How do we interpret the results if other new features are launched concurrently?

Many large organizations deploy multiple experiments simultaneously. If another major feature or interface redesign goes live during the same timeframe, it could confound your results. For example, if a redesign significantly changes how stories are surfaced, this might influence whether and how users adopt close friends functionality. To mitigate these confounds, keep an experiment log of all concurrent major feature changes. You can also run interaction analyses that look for differences in the effect of the close friends feature depending on whether a user was also exposed to the other new feature. If possible, coordinate with other teams to avoid overlapping rollouts on the same user segments or to design experiments that explicitly account for each other’s presence. If complete isolation is impractical, consider advanced modeling techniques that estimate the combined effects of multiple concurrent changes.

How do we verify that the cluster assignment approach is robust if the network changes substantially after the experiment?

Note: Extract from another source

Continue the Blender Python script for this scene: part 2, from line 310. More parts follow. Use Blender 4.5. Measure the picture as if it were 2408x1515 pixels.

If the social graph changes significantly—due to user growth, friend additions, or deletions—your initially assigned clusters may no longer reflect real-world usage. You should measure the stability of clusters by looking at metrics like the proportion of cross-cluster edges that form during the experiment. If cross-cluster edges remain rare or minimal, your cluster-based approach likely remains valid. However, if you observe a high rate of connections between clusters, it might mean that isolation has broken down and the control group has substantial exposure to the treatment or vice versa. You can handle this situation by conducting a sensitivity analysis: limit the data to users who did not create cross-cluster edges mid-experiment and see if the results remain consistent. If the partial contamination is widespread, you might consider concluding the test earlier than planned or refining your approach to cluster assignment in a follow-up experiment.